La réunion du 14 avril entre le Président Bush et le Premier ministre israélien Ariel Sharon à Washington a fait paniquer les leaders Palestiniens.
Mais cette réponse traduit leur désespoir et leur égoïsme, plutôt qu'une véritable préocupation quant au sort du peuple palestinien et de sa terre ou encore parceque les résultats de la réunion constituent un nouveau revers quant aux droits des Palestiniens.
Quelques heures avant de quitter Israël, Sharon avait annoncé que de grandes colonies israéliennes seraient pour toujours maintenues en Cisjordanie . Faisant référence à la plus grande des colonies, à l'est de Jérusalem occupée, Sharon a dit : "Maalé Adumim continuera à faire partie de l'Etat d'Israël, pour toujours et à jamais".
Sharon, qui s'est exprimé lors d'une cérémonie de Pessah (ndt : Pâques juive) à Maalé Adumim même, a listé les autres colonies qu'il entend garder, et comprenant le grand bloc de Gush Etzion au sud de Jérusalem, Givat Zeev, Ariel et Kiryat Arba.
Lorsqu'il est arrivé à Washington, Sharon a bénéficié de deux assurances faites en public, celles qu'il voulait vraiment de Bush comme prix de son annonce du désengagement de Gaza. Lors de la conférence de presse commune faisant suite à leur réunion, Bush a dit que les réfugiés palestiniens devront être réinstallés au sein d'un Etat palestinien, et non en Israël.
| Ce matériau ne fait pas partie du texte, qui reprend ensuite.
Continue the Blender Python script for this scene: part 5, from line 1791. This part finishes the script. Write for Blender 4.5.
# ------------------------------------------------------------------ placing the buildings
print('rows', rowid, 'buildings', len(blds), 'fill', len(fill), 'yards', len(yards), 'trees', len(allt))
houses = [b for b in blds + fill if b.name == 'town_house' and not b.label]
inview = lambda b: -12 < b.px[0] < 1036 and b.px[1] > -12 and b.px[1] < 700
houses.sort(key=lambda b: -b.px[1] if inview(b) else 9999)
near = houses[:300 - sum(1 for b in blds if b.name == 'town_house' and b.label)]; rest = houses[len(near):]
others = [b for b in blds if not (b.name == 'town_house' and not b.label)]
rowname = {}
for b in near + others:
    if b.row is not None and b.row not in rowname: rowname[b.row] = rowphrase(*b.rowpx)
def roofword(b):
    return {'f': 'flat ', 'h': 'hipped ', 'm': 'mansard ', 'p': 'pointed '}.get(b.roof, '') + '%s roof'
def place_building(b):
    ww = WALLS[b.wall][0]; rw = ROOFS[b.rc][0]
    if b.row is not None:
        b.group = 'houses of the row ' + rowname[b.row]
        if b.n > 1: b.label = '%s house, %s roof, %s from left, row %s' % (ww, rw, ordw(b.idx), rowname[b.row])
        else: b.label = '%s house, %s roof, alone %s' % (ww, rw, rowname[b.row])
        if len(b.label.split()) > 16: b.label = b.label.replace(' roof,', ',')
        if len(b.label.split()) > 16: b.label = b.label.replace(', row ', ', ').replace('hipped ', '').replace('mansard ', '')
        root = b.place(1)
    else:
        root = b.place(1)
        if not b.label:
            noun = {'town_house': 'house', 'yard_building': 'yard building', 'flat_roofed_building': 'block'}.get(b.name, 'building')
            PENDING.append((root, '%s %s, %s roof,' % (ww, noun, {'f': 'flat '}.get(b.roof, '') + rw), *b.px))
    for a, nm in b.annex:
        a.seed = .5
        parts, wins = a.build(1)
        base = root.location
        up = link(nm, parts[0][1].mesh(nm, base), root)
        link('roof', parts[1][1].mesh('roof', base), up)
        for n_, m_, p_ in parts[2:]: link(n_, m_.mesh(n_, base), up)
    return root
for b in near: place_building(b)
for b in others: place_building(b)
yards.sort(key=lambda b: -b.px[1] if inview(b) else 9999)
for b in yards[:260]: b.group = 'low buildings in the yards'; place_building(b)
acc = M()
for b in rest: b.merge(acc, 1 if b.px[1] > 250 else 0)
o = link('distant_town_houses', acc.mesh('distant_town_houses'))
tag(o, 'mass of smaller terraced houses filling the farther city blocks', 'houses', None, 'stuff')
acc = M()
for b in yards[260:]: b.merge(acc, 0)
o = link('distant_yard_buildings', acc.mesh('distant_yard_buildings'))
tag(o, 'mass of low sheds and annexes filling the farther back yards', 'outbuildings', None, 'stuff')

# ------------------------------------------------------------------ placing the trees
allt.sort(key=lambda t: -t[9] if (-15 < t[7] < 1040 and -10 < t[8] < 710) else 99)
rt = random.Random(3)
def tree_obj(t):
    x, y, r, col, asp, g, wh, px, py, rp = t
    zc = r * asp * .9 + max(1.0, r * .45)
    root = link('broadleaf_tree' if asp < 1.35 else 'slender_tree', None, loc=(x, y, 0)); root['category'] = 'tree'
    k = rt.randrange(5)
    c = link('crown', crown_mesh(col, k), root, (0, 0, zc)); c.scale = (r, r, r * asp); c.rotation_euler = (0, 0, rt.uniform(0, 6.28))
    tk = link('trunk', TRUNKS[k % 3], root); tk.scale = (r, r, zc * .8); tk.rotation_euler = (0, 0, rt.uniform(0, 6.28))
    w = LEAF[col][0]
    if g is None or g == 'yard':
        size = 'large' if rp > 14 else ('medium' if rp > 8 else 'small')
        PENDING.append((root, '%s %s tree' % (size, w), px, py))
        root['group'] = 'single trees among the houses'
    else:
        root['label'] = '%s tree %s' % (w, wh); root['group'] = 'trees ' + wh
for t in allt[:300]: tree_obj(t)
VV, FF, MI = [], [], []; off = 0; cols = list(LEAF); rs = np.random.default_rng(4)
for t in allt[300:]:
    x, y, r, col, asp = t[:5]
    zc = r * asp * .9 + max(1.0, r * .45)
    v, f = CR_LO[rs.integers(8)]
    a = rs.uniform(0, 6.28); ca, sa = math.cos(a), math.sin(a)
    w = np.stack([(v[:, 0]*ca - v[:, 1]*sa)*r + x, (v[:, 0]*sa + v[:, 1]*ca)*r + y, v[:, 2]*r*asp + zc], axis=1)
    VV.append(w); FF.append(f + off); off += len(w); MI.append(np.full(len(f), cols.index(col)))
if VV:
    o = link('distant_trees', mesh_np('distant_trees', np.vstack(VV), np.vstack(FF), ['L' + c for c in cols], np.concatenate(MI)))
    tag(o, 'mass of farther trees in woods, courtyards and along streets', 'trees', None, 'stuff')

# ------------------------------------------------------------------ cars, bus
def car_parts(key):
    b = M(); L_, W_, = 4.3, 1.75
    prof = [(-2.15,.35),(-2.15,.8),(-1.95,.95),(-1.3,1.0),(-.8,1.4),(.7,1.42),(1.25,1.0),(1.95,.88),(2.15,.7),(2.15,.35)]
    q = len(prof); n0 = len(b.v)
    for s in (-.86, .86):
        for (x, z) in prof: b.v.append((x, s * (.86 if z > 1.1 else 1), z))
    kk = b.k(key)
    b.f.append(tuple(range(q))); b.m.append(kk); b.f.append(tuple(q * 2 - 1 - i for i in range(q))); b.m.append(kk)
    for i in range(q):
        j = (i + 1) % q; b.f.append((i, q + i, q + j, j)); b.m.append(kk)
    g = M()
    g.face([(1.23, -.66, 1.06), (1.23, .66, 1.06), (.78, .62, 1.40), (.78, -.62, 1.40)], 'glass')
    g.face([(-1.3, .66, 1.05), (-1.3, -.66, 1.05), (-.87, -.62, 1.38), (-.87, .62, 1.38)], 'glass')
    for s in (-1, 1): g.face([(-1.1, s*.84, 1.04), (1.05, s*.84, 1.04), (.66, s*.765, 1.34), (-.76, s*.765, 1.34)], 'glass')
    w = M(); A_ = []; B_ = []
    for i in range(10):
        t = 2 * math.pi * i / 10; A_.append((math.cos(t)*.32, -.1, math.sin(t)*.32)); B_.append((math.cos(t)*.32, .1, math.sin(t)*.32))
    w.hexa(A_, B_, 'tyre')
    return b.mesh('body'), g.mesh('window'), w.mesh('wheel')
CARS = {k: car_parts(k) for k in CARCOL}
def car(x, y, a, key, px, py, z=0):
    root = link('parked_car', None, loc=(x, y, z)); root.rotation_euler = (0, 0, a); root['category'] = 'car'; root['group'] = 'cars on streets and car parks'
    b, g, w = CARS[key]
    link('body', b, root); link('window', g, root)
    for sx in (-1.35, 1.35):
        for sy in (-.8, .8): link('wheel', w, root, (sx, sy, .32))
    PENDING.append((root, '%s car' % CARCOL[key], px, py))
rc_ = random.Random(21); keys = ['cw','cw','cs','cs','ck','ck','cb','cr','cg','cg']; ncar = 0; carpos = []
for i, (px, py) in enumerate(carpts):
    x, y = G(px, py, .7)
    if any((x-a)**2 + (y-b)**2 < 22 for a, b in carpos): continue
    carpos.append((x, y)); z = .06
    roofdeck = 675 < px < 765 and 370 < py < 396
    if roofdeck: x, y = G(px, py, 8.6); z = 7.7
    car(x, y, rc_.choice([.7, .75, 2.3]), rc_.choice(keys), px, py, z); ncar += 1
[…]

Sharon voulait une telle déclaration, portant sur l'opposition américaine quant aux droits des réfugiés Palestiniens d'exercer leur droit de retour dans les foyers dont ils ont été expulsés ou qu'ils ont fui. Bush a également dit que tout accord final de paix devra prendre en compte "les réalités de fait sur le terrain et dans la région, qui ont grandement changé". C'était un signe d'assentiment quant à la demande de Sharon de voir Israël pouvoir être autorisé à garder ses grandes colonies illégales dans la Cisjordanie occupée.
Avant la réunion Bush-Sharon, les leaders palestiniens étaient déjà hystériques à l'idée de telles assurances américaines, dont la presse israélienne avait largement fait écho.
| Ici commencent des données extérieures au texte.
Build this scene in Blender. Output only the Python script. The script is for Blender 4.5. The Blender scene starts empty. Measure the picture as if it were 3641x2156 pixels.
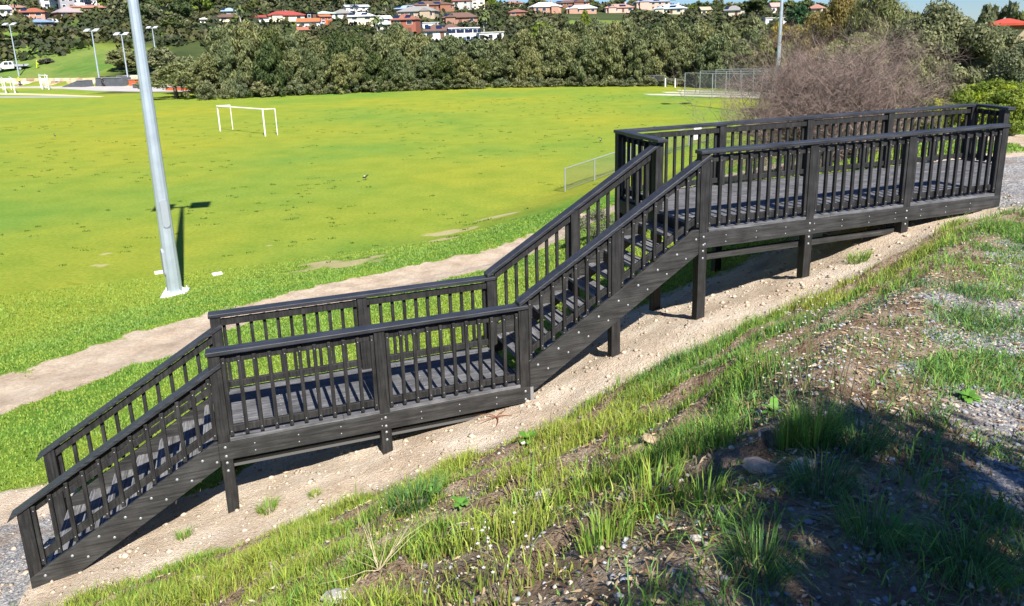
import bpy, bmesh, math, random
import numpy as np
from mathutils import Vector, Matrix
R = math.radians
random.seed(7); rng = np.random.default_rng(7)
scene = bpy.context.scene
col = scene.collection
# ---------------------------------------------------------------- camera
EYE = 6.9                                   # metres above the playing field (z = 0)
PITCH, ROLL = R(14.503), R(1.6565)
FPX = 2739.82                               # focal length in photo pixels (photo 3641 wide)
F0 = Vector((0, math.cos(PITCH), -math.sin(PITCH))); U0 = Vector((0, math.sin(PITCH), math.cos(PITCH)))
RV = Vector((1, 0, 0))*math.cos(ROLL) - U0*math.sin(ROLL)
UV = Vector((1, 0, 0))*math.sin(ROLL) + U0*math.cos(ROLL)
cd = bpy.data.cameras.new('camera'); cam = bpy.data.objects.new('camera', cd); col.objects.link(cam)
cam.matrix_world = Matrix(((RV.x, UV.x, -F0.x, 0), (RV.y, UV.y, -F0.y, 0), (RV.z, UV.z, -F0.z, EYE), (0, 0, 0, 1)))
cd.sensor_width = 36; cd.lens = FPX/3641*36; cd.shift_y = -(1078-833.65)/3641
cd.clip_start = .05; cd.clip_end = 4000
scene.camera = cam
# ---------------------------------------------------------------- light
SUN_EL, SUN_AZ = R(45), R(158.5)            # azimuth clockwise from +y: behind the camera, a little right
w = bpy.data.worlds.new('World'); scene.world = w; w.use_nodes = True
nt = w.node_tree; bg = nt.nodes['Background']
sky = nt.nodes.new('ShaderNodeTexSky'); sky.sky_type = 'NISHITA'; sky.sun_disc = False
sky.sun_elevation = SUN_EL; sky.sun_rotation = SUN_AZ; sky.air_density = 1.0; sky.dust_density = 0.; sky.ozone_density = 5.0
tn = nt.nodes.new('ShaderNodeMix'); tn.data_type = 'RGBA'; tn.blend_type = 'MULTIPLY'; tn.inputs[0].default_value = 1; tn.inputs['B'].default_value = (.62, .82, 1.15, 1)
nt.links.new(sky.outputs[0], tn.inputs['A']); nt.links.new(tn.outputs['Result'], bg.inputs[0]); bg.inputs[1].default_value = .054
sd = bpy.data.lights.new('sun', 'SUN'); sd.energy = 4.9; sd.angle = R(.53); sd.color = (1, .95, .87)
so = bpy.data.objects.new('sun', sd); col.objects.link(so)
sdir = Vector((math.sin(SUN_AZ)*math.cos(SUN_EL), math.cos(SUN_AZ)*math.cos(SUN_EL), math.sin(SUN_EL)))
so.rotation_euler = sdir.to_track_quat('Z', 'Y').to_euler(); so.location = (0, -20, 40)
vs = scene.view_settings; vs.view_transform = 'Standard'; vs.look = 'None'; vs.gamma = 1; vs.exposure = .92
# ---------------------------------------------------------------- helpers
def tag(o, label=None, cat=None, group=None, kind=None):
    if label: o['label'] = label
    if cat: o['category'] = cat
    if group: o['group'] = group
    if kind: o['kind'] = kind
    return o
def empty(name, loc, rz=0, sc=1):
    o = bpy.data.objects.new(name, None); col.objects.link(o); o.location = loc; o.rotation_euler = (0, 0, rz)
    o.scale = (sc, sc, sc); o.empty_display_size = .2
    return o
def link(name, me, mat=None, parent=None):
    o = bpy.data.objects.new(name, me); col.objects.link(o)
    if mat and not me.materials: me.materials.append(mat)
    if parent: o.parent = parent
    return o
def kids(o): return [c for c in col.objects if c.parent == o]
def copy_tree(o, parent=None):
    c = o.copy(); col.objects.link(c)
    if parent: c.parent = parent
    for ch in list(o.children): copy_tree(ch, c)
    return c
class MB:
    def __init__(s): s.v = []; s.f = []
    def add(s, vs, fs):
        n = len(s.v); s.v += [tuple(v) for v in vs]; s.f += [tuple(i+n for i in f) for f in fs]; return s
    def box(s, x0, x1, y0, y1, z0, z1):
        return s.add([(x0,y0,z0),(x1,y0,z0),(x1,y1,z0),(x0,y1,z0),(x0,y0,z1),(x1,y0,z1),(x1,y1,z1),(x0,y1,z1)],
                     [(0,3,2,1),(4,5,6,7),(0,1,5,4),(1,2,6,5),(2,3,7,6),(3,0,4,7)])
    def prism(s, poly, y0, y1):                 # poly in (x, z), counter-clockwise seen from -y
        n = len(poly)
        return s.add([(x,y0,z) for x,z in poly]+[(x,y1,z) for x,z in poly],
                     [tuple(range(n)), tuple(range(2*n-1, n-1, -1))]+[(i, i+n, (i+1)%n+n, (i+1)%n) for i in range(n)])
    def tube(s, a, b, r0, r1=None, n=8, caps=True):
        r1 = r0 if r1 is None else r1
        a, b = Vector(a), Vector(b); d = (b-a).normalized()
        u = d.cross(Vector((0,0,1)) if abs(d.z) < .95 else Vector((1,0,0))).normalized(); w_ = d.cross(u)
        vs = []
        for p, r in ((a, r0), (b, r1)):
            for k in range(n):
                t = 2*math.pi*(k+.5)/n; vs.append(p+u*(r*math.cos(t))+w_*(r*math.sin(t)))
        fs = [(k, (k+1)%n, (k+1)%n+n, k+n) for k in range(n)]
        if caps: fs += [tuple(range(n-1, -1, -1)), tuple(range(n, 2*n))]
        return s.add(vs, fs)
    def ball(s, c, rx, ry=None, rz=None, n=8, m=6):
        ry = rx if ry is None else ry; rz = rx if rz is None else rz
        vs = [(c[0], c[1], c[2]+rz)]
        for i in range(1, m):
            a = math.pi*i/m
            for k in range(n):
                b = 2*math.pi*k/n; vs.append((c[0]+rx*math.sin(a)*math.cos(b), c[1]+ry*math.sin(a)*math.sin(b), c[2]+rz*math.cos(a)))
        vs.append((c[0], c[1], c[2]-rz)); L = len(vs)-1
        fs = [(0, 1+k, 1+(k+1)%n) for k in range(n)]
        for i in range(m-2):
            for k in range(n): fs.append((1+i*n+k, 1+(i+1)*n+k, 1+(i+1)*n+(k+1)%n, 1+i*n+(k+1)%n))
        fs += [(L, 1+(m-2)*n+(k+1)%n, 1+(m-2)*n+k) for k in range(n)]
        return s.add(vs, fs)
    def mesh(s, name, smooth=False):
        me = bpy.data.meshes.new(name); me.from_pydata(s.v, [], s.f); me.update()
        bm = bmesh.new(); bm.from_mesh(me); bmesh.ops.recalc_face_normals(bm, faces=bm.faces); bm.to_mesh(me); bm.free()
        if smooth: me.polygons.foreach_set('use_smooth', [True]*len(me.polygons))
        return me
    def build(s, name, mat, parent=None, smooth=False, bevel=0):
        o = link(name, s.mesh(name, smooth), mat, parent)
        if bevel:
            b = o.modifiers.new('bevel', 'BEVEL'); b.width = bevel; b.segments = 1; b.limit_method = 'ANGLE'
        return o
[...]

Le Ministre palestinien en charge des négociations, Saeb Erekat, avait déclaré que "le maintien de six blocs de colonies en Cisjordanie est un moyen de fermer toutes les portes d'un accord de paix, et sa destruction".
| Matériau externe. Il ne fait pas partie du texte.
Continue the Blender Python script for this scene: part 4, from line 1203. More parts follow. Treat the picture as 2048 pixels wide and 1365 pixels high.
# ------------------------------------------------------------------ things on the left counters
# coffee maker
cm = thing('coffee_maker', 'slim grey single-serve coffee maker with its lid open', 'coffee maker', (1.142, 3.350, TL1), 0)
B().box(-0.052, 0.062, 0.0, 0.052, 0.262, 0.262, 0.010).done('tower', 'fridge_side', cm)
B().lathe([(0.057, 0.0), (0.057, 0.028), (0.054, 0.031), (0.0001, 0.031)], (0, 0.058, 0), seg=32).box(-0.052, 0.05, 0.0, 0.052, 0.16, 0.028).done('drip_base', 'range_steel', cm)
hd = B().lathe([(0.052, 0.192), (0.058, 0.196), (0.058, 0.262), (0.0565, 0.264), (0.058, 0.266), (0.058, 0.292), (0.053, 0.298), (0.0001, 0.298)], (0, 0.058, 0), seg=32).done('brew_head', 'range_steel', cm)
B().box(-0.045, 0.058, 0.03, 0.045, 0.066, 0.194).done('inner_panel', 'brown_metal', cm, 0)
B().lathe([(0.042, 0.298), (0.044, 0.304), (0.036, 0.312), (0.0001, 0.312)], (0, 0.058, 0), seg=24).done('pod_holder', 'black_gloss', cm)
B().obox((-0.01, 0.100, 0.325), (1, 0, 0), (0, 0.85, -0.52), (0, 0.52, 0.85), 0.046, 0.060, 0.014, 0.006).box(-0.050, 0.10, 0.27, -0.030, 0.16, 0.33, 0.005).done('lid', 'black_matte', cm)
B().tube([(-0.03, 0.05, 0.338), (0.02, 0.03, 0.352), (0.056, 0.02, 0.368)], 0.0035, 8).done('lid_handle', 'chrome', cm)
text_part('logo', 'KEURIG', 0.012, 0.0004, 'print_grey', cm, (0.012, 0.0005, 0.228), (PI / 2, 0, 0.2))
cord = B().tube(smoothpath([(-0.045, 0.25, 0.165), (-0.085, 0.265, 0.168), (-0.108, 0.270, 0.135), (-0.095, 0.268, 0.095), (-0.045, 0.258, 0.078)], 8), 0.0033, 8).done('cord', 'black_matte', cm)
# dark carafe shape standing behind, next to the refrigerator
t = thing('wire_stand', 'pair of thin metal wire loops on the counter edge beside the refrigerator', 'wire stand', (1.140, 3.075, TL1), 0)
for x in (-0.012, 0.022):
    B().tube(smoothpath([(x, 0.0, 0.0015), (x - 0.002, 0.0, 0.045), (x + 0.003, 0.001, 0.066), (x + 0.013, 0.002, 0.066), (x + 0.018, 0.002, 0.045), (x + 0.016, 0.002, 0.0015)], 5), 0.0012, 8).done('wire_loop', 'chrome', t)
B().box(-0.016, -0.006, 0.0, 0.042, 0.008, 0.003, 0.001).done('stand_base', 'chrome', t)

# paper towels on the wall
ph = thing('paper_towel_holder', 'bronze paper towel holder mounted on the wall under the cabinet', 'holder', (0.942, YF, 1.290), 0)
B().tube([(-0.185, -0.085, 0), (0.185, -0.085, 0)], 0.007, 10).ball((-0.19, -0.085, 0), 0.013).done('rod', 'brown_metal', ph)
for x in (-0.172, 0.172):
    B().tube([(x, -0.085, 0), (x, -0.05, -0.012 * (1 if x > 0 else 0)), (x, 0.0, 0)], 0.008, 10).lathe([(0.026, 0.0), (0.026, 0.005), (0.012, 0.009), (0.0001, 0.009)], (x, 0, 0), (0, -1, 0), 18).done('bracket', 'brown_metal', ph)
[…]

Le Premier ministre de l'Autorité palestinienne, Ahmad Qoreï, n'avait pas été moins virulent et menaçant : "toute garantie américaine à Israël qui pourra affecter les questions du statut final... sont inacceptables et seront rejetées".
Le jour de la visite de Sharon à Washington, Yasser Arafat avait émis une déclaration hyperbolique de sa prison de Ramallah, en prédisant que les garanties données par Bush seraient "la fin du processus de paix" et annuleraient tous les accords pré-existants entre Israël et les Palestiniens -- comme s'il y avait eu un processus de paix, et comme si le papier sur lequel ils avaient été signés valait plus pour Bush comme pour Sharon.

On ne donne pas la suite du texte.